Het was weer genieten gisteren voor en na de avondcross in Diegem met de nuchtere kijk van Richard Groenendaal op de hedendaagse veldritsport. Hij doet het koeltjes, met bekwaamheid. Het weerzien met de voormalige Nederlandse wereldkampioen bracht me plotsklaps terug naar oude beelden van besneeuwde Alpentoppen, verloren en gewonnen wereldkampioenschappen, de hel van Terlaemen en rare wielen.
Richard Groenendaal werd 2 keer vicewereldkampioen: in 1994 en 1995. In 1995 in Eschenbach werd hij 2e na thuisrijder Dieter Runkel. De jonge Groenendaal kwam op het lastige en technisch veeleisende parcours in het modderige Zwitserland laat opzetten. Langzaam dreef hij echter boven: door bandenkeuze, evenwicht, kracht en doorzetting. Ook zijn abracadabra 4-spakenwielen van toen brachten me in hogere sferen. Nostalgie overvalt me bij het herbekijken van dat WK. Besneeuwde bergtoppen. Weinig camera’s. Tragere beelden. Onduidelijke posities. Gebrekkige doorstroom van informatie. Heerlijk.
Exact 5 jaar later, op het WK in Sint-Michielsgestel, moest het zijn hoogdag worden voor eigen volk. Het theater, opgevoerd door Nys en De Clercq, overschaduwt de schoonheid die voor Groenendaal is bestemd. Bijzonder onterecht en jammer, aangezien degene die op het einde van de wedstrijd de regenboogtrui aantrekt die dag gewoonweg de beste is. Die zondag was dat Richard Groenendaal. In de 17 edities erna hadden bijna alle wereldkampioenen controle over de wedstrijd vanaf de eerste hectometer, met Hooglede-Gits en Bieles als anomalieën. Als Mario De Clercq in 2000 wereldkampioen had kunnen worden, had hij dat in die cruciale 1e ronde zeker voor elkaar gekregen. De show die voor televisie werd opgevoerd door de Belgen is van secundair belang.
Terlaemen
De beelden terugzien en de artikels herlezen van de zonnige zondag begin februari 2002, vanuit het oogpunt van Richard Groenendaal, is confronterend. Die dag was er voor de Belgische supporters geen plaats om stil te staan bij de hel die op en rond het racecircuit werd geschapen voor Groenendaal. Ik ben beschaamd over het gebrek aan respect voor een topatleet. 14 jaar later, op dezelfde plek, leefde ik in de illusie dat Lars van der Haar en Mathieu van der Poel in de armen waren gesloten van de tienduizenden aanwezigen. Het is jammer, maar op een wereldkampioenschap blijkt een nefaste explosie van onsportief supportersgeweld meer regel dan uitzondering. Zich wurmend door die hel werd Groenendaal in 2002 toch nog knap 4e, achter Sven Nys, die als topfavoriet alweer een WK verloor van Mario de Clercq.
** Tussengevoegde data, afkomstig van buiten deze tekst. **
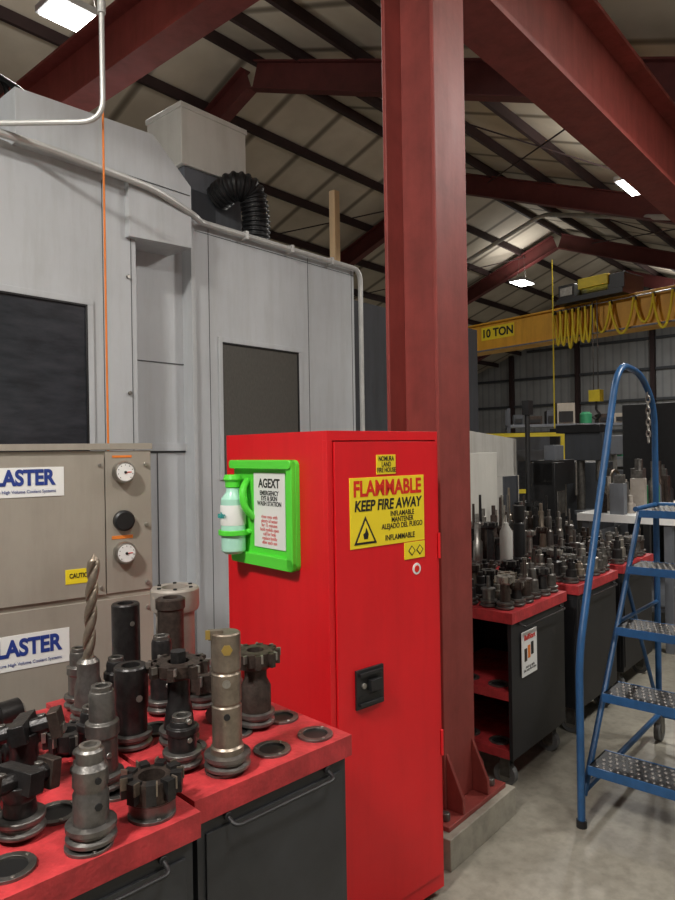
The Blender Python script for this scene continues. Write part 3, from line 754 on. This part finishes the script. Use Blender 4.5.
g = G()
g.box(0, 1.7, 0, 0.75, 0.98, 1.04, 'white')
for x in (0.03, 1.61):
    for y in (0.03, 0.66): g.box(x, x+0.06, y, y+0.06, 0, 0.98, 'mid_grey')
g.box(0.05, 1.65, 0.05, 0.70, 0.3, 0.33, 'mid_grey')
WBP = bpt(RC, 2.66, 0.0)
g.build('workbench', WBP+(0,), BB)
g = G()
rnd = random.Random(3)
for k in range(22):
    x = 0.08+0.073*k; y = rnd.uniform(0.38, 0.62); hh = rnd.uniform(0.14, 0.45); m = rnd.choice(['black', 'steel_dark', 'mid_grey', 'steel_dark', 'rust_dark', 'bench_green', 'fixture_beige'])
    if k % 3: g.lathe((x, y, 0), [(0.04, 0), (0.04, hh*0.5), (0.02, hh*0.6), (0.02, hh)], m, 16)
    else: g.box(x-0.04, x+0.04, y-0.05, y+0.06, 0, hh*0.8, m); g.box(x-0.02, x+0.02, y-0.03, y+0.03, hh*0.8, hh, 'steel_dark')
g.build('bench_tools', WBP+(1.04,), BB)
g = G(); g.box(0, 0.8, 0, 0.6, 0.05, 2.05, 'black'); g.box(0.03, 0.39, -0.012, 0, 0.1, 2.0, 'machine_dark'); g.box(0.41, 0.77, -0.012, 0, 0.1, 2.0, 'machine_dark'); g.box(0.36, 0.38, -0.03, -0.012, 1.0, 1.2, 'steel'); g.box(0.05, 0.75, 0.05, 0.55, 0, 0.05, 'black')
g.build('storage_cupboard', (3.70, 7.35, 0), BB, bevel=0.004)
def rack(name, loc, w_, h_, beta, seed, post='machine_dark'):
    g = G(); rnd = random.Random(seed)
    for x in (0, w_-0.06):
        for y in (0, 0.6): g.box(x, x+0.06, y, y+0.06, 0, h_, post)
    z = 0.15
    while z < h_:
        g.box(0, w_, 0, 0.66, z, z+0.05, 'mid_grey'); x = 0.12
        while x < w_-0.35:
            bw_ = rnd.uniform(0.12, 0.34); bh = rnd.uniform(0.12, 0.42); m = rnd.choice(['mid_grey', 'black', 'machine_dark', 'blue', 'bench_green', 'steel_dark', 'rust_dark', 'taupe'])
            if rnd.random() < 0.35: g.lathe((x+bw_/2, 0.3, z+0.05), [(bw_*0.4, 0), (bw_*0.4, bh*0.8), (bw_*0.25, bh)], m, 14)
            else: g.box(x, x+bw_*0.9, 0.08, 0.5, z+0.05, z+0.05+bh, m); g.box(x+0.03, x+bw_*0.8, 0.06, 0.08, z+0.08, z+0.05+bh*0.6, 'black')
            x += bw_+0.05
        z += 0.6
    g.build(name, loc, beta)
rack('storage_rack', (3.1, 12.4, 0), 3.0, 2.3, BB+60, 5)
rack('storage_rack', (6.0, 13.6, 0), 3.0, 2.3, BB+70, 6)
rack('storage_rack', (8.4, 17.5, 0), 3.0, 2.2, BB+90, 8)
g = G(); g.box(0, 1.2, 0, 1.0, 0, 0.5, 'mid_grey'); g.box(0.35, 0.85, 0.4, 1.0, 0.5, 1.75, 'offwhite'); g.box(0.4, 0.8, -0.15, 0.6, 1.45, 1.75, 'mid_grey')
g.box(0.45, 0.75, -0.3, 0.0, 1.2, 1.75, 'bench_green'); g.cyl((0.6, -0.15, 1.02), 0.05, 0.2, 'steel'); g.box(-0.1, 1.3, -0.3, 0.2, 0.9, 1.0, 'steel_dark'); g.box(0.4, 0.8, -0.1, 0.4, 0.5, 0.9, 'mid_grey')
g.cyl((0.6, -0.15, 1.75), 0.1, 0.2, 'black')
g.build('milling_machine', (4.35, 10.3, 0), BB, bevel=0.01)
g = G(); g.box(0, 1.3, 0, 1.1, 0, 1.55, 'mid_grey'); g.box(0.2, 0.8, -0.01, 0, 0.8, 1.4, 'glass_dark'); g.box(0.9, 1.2, -0.05, 0, 1.0, 1.5, 'machine_dark'); g.box(0.1, 1.2, 0.2, 1.0, 1.55, 1.75, 'mid_grey')
g.build('turning_center', (2.3, 9.2, 0), BB+15, bevel=0.01)
g = G(); g.box(0, 1.2, 0, 0.05, 1.72, 1.77, 'cable_yellow')
for x in (0.05, 1.15): g.box(x-0.03, x+0.03, 0, 0.05, 0, 1.72, 'cable_yellow')
g.box(0, 1.2, 0, 0.05, 1.0, 1.05, 'cable_yellow')
g.build('safety_railing', (1.72, 8.78, 0), 100)

# ------------------------------------------------------------------ overhead crane
L0 = Vector((2.36, 11.3, 0)); dirv = Vector((0.613, -0.79, 0)).normalized()
cy = math.atan2(dirv.y, dirv.x)
g = G()
g.box(-2.2, 6.6, -0.14, -0.12, 3.17, 3.60, 'crane_yellow'); g.box(-2.2, 6.6, 0.12, 0.14, 3.17, 3.60, 'crane_yellow')
g.box(-2.2, 6.6, -0.18, 0.18, 3.575, 3.60, 'crane_yellow'); g.box(-2.2, 6.6, -0.18, 0.18, 3.14, 3.17, 'crane_yellow')
g.box(-2.2, 6.6, -0.185, -0.18, 3.14, 3.165, 'mid_grey')
g.box(0.20, 0.85, -0.146, -0.14, 3.32, 3.53, 'yellow_lbl')
g.box(6.3, 6.7, -0.9, 0.9, 3.15, 3.5, 'crane_yellow')
cr = g.build('overhead_crane', tuple(L0), yaw=cy, bevel=0.004)
text(cr, '10 TON', 0.18, (0.525, -0.148, 3.42), 'front', 'blk_ink', bold=0.006)
g = G()
g.box(1.75, 2.75, -0.35, 0.35, 3.605, 3.68, 'black'); g.box(1.75, 2.0, -0.3, 0.3, 3.68, 3.88, 'black')
g.lathe((2.0, 0, 3.82), [(0.13, 0), (0.13, 0.45)], 'mid_grey', 20, 'X'); g.box(2.48, 2.72, -0.25, 0.25, 3.68, 3.90, 'black'); g.box(2.05, 2.5, -0.28, -0.22, 3.78, 3.92, 'cable_yellow')
g.box(1.78, 1.98, -0.31, -0.30, 3.72, 3.84, 'steel')
g.tube([(2.25, -0.25, 3.7), (2.25, -0.25, 2.35)], 0.008, 'steel_dark', 6); g.tube([(2.32, -0.25, 3.7), (2.32, -0.25, 2.35)], 0.008, 'steel_dark', 6)
g.box(2.20, 2.37, -0.3, -0.2, 2.2, 2.36, 'cable_yellow')
g.tube(rounded([(2.285, -0.25, 2.2), (2.285, -0.25, 2.08), (2.35, -0.25, 2.02), (2.3, -0.25, 1.95), (2.23, -0.25, 1.99)], 0.03), 0.018, 'black', 8)
g.build('crane_hoist', tuple(L0), yaw=cy, bevel=0.004)
g = G()
x = 1.62
rnd = random.Random(11)
for k in range(12):
    wd = (0.10 if k < 6 else rnd.uniform(0.24, 0.40)); dp = rnd.uniform(0.42, 0.56) if k < 6 else rnd.uniform(0.28, 0.5)
    pts = [(x+wd*t, -0.20-0.02*(k % 2), 3.54-dp*math.sin(math.pi*t)**0.7) for t in [i/12 for i in range(13)]]
    g.tube(pts, 0.017, 'cable_yellow', 8); g.box(x-0.02, x+0.02, -0.22, -0.185, 3.50, 3.56, 'black'); x += wd
g.tube([(1.62, -0.20, 3.55), (x, -0.20, 3.55)], 0.01, 'steel_dark', 6)
g.build('festoon_cable', tuple(L0), yaw=cy)
g = G(); g.tube([(1.62, -0.25, 4.3), (1.62, -0.25, 1.85)], 0.010, 'cable_yellow', 6); g.box(1.57, 1.67, -0.30, -0.20, 1.62, 1.85, 'black')
g.build('crane_pendant', tuple(L0), yaw=cy)
g = G(); g.tube(rounded([(3.2, 17.0, 6.2), (4.9, 16.0, 7.05), (5.95, 12.0, 5.6)], 0.3), 0.05, 'conduit', 10); g.build('sprinkler_pipe')

# ------------------------------------------------------------------ rolling ladder
g = G()
LW = 0.62; rt = 0.016
def frame(y):
    g.tube(rounded([(-0.03, y, 0.0), (-0.03, y, 0.72), (0.46, y, 1.90), (0.56, y, 1.98), (0.84, y, 1.96), (1.06, y, 1.80), (1.06, y, 0.12)], 0.12), rt, 'blue', 12)
    g.cyl((-0.03, y, 0), 0.022, 0.03, 'black', 12)
    g.tube([(0.0, y, 0.12), (0.80, y, 1.27)], 0.013, 'blue', 10)
    g.tube([(0.06, y, 0.95), (0.36, y, 1.62)], 0.012, 'blue', 10)
    g.tube([(0.03, y, 0.14), (1.06, y, 0.14)], 0.014, 'blue', 10)
    g.tube([(1.06, y, 0.16), (0.58, y, 0.92)], 0.010, 'blue', 10)
    g.tube([(1.06, y, 0.75), (0.45, y, 0.76)], 0.010, 'blue', 10)
    g.tube([(0.72, y, 1.27), (1.06, y, 1.27)], 0.013, 'blue', 10)
    g.cyl((1.06, y-0.015, 0.055), 0.055, 0.03, 'caster_rubber', 18, 'Y'); g.box(1.03, 1.09, y-0.02, y+0.02, 0.05, 0.14, 'steel_dark')
frame(0.02); frame(-LW-0.02)
for i in range(5):
    x0 = 0.178*i; z = 0.25+0.254*i; x1 = x0+(0.19 if i < 4 else 0.38)
    g.box(x0, x1, -LW, 0.0, z-0.008, z, 'tread')
    g.box(x0-0.006, x0, -LW, 0.0, z-0.035, z+0.002, 'blue'); g.box(x1, x1+0.006, -LW, 0.0, z-0.03, z+0.002, 'blue')
    g.box(x0, x1, -0.006, 0, z-0.03, z, 'blue'); g.box(x0, x1, -LW, -LW+0.006, z-0.03, z, 'blue')
    nx = 5 if i < 4 else 9
    for a in range(nx):
        for b in range(20):
            cx = x0+0.02+(x1-x0-0.04)*a/(nx-1); cyy = -0.03-(LW-0.06)*(b+0.5*(a % 2))/20
            g.lathe((cx, cyy, z), [(0.009, 0), (0.006, 0.004), (0.004, 0.004), (0.004, 0.001)], 'steel_dark', 8)
for z, x in ((0.14, 1.06), (1.27, 1.06)):
    g.tube([(x, 0.02, z), (x, -LW-0.02, z)], 0.013, 'blue', 10)
for k in range(9):
    g.X = Matrix.Translation((0.95, 0.02+0.0, 1.86-0.03*k)) @ Matrix.Rotation(R(90*(k % 2)), 4, 'Z')
    g.tube([(0.010*math.cos(R(a)), 0, 0.020*math.sin(R(a))) for a in range(0, 361, 45)], 0.004, 'steel', 6)
g.X = Matrix.Identity(4)
g.build('rolling_ladder', (1.03, 2.85, 0), BB)

# ------------------------------------------------------------------ lights
def highbay(x, y, z, power, size=0.5, col=(1, 0.97, 0.92), up=0.25):
    g = G(); s = size/2
    g.box(-s-0.03, s+0.03, -s*0.6-0.03, s*0.6+0.03, 0.02, 0.09, 'machine_grey'); g.box(-s*0.5, s*0.5, -0.08, 0.08, 0.09, 0.16, 'black')
    g.box(-s, s, -s*0.6, s*0.6, 0.0, 0.02, 'lamp')
    t = (0.755*x-0.656*y)+8.117
    zr = RZ-PITCH*abs(t)
    for sx in (-s*0.8, s*0.8): g.tube([(sx, 0, 0.09), (sx*0.3, 0, max(0.12, zr-z-0.25))], 0.004, 'steel_dark', 6)
    o = g.build('high_bay_light', (x, y, z), BB)
    for nm, p, zz, rx in (('lamp_glow', power, -0.01, 0), ('roof_fill_light', power*up, 0.18, math.pi)):  # second, upward light is an added fill to brighten the roof
        l = bpy.data.lights.new(nm, 'AREA'); l.shape = 'RECTANGLE'; l.size = size; l.size_y = size*0.6; l.energy = p; l.color = col
        lo = bpy.data.objects.new(nm, l); scene.collection.objects.link(lo); lo.parent = o; lo.location = (0, 0, zz); lo.rotation_euler = (rx, 0, 0)
highbay(-2.62, 7.0, 6.05, 200, 0.6)
highbay(-1.9, -0.8, 4.7, 270, 0.7)
highbay(1.1, 0.2, 4.2, 45, 0.7)
highbay(3.4, 3.2, 4.2, 95, 0.7)
highbay(4.5, 10.0, 5.4, 170, 0.7)
highbay(9.5, 13.5, 4.9, 110, 0.7)
highbay(5.5, 20.0, 6.4, 150, 0.7, up=0.12)
highbay(11.0, 22.0, 6.4, 130, 0.7, up=0.12)

w = bpy.data.worlds.new('World'); scene.world = w; w.use_nodes = True
w.node_tree.nodes['Background'].inputs[0].default_value = (0.5, 0.55, 0.6, 1)
w.node_tree.nodes['Background'].inputs[1].default_value = 0.1

# ------------------------------------------------------------------ camera
cam = bpy.data.cameras.new('camera'); co = bpy.data.objects.new('camera', cam); scene.collection.objects.link(co)
cam.sensor_fit = 'VERTICAL'; cam.sensor_height = 36; cam.lens = 27.2; cam.clip_start = 0.05; cam.clip_end = 200
co.rotation_mode = 'QUATERNION'
co.location = (0, 0, 1.59)
rot = Matrix.Rotation(R(90), 4, 'X') @ Matrix.Rotation(R(-0.9), 4, 'Z')
co.rotation_quaternion = rot.to_quaternion()
scene.camera = co
scene.view_settings.view_transform = 'Standard'
scene.view_settings.exposure = 0.0
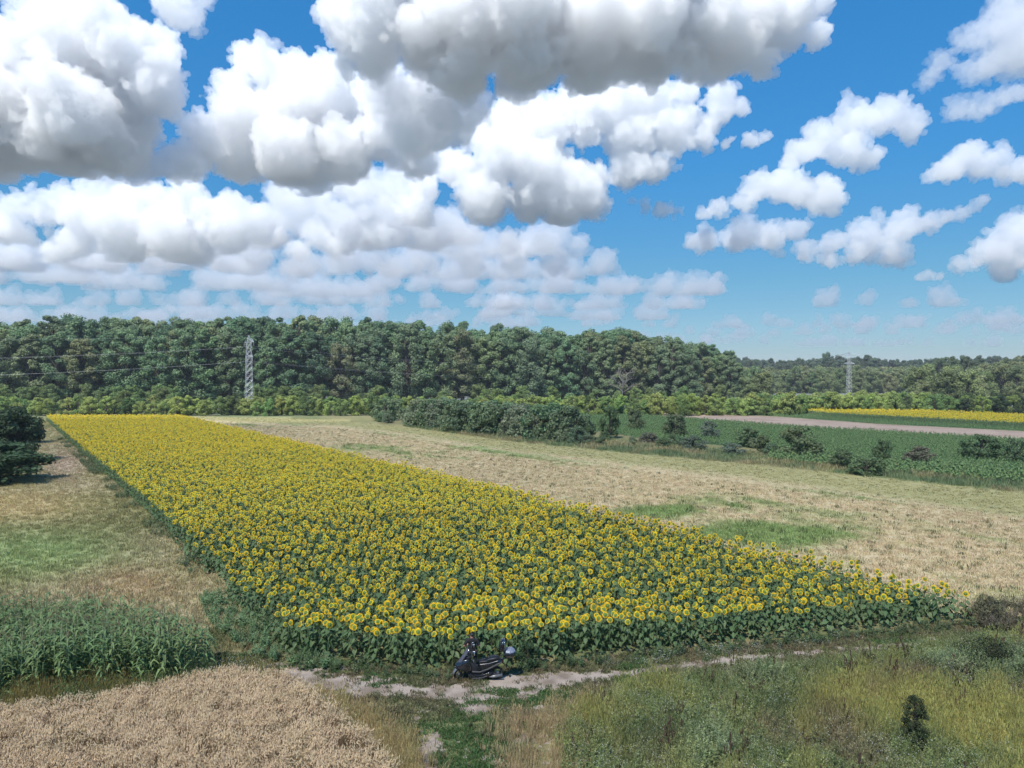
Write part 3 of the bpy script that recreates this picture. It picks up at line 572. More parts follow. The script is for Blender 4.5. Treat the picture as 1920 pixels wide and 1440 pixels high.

Anno 2017 kan je in de kleine crosswereld op woensdag als bedelaar worden bestempeld, op zaterdag als keizer worden gekroond, en op zondag als de nieuwe Zeus worden geroemd. Niet zo met de analyses van Richard Groenendaal. Hij grijpt niet al te gemakkelijk naar superlatieven, maar schetst een genuanceerd beeld van de cross of crosser in kwestie. Altijd recht door zee. Respect voor zowel de eerste als de laatste. Altijd met een positieve blik. Heerlijk.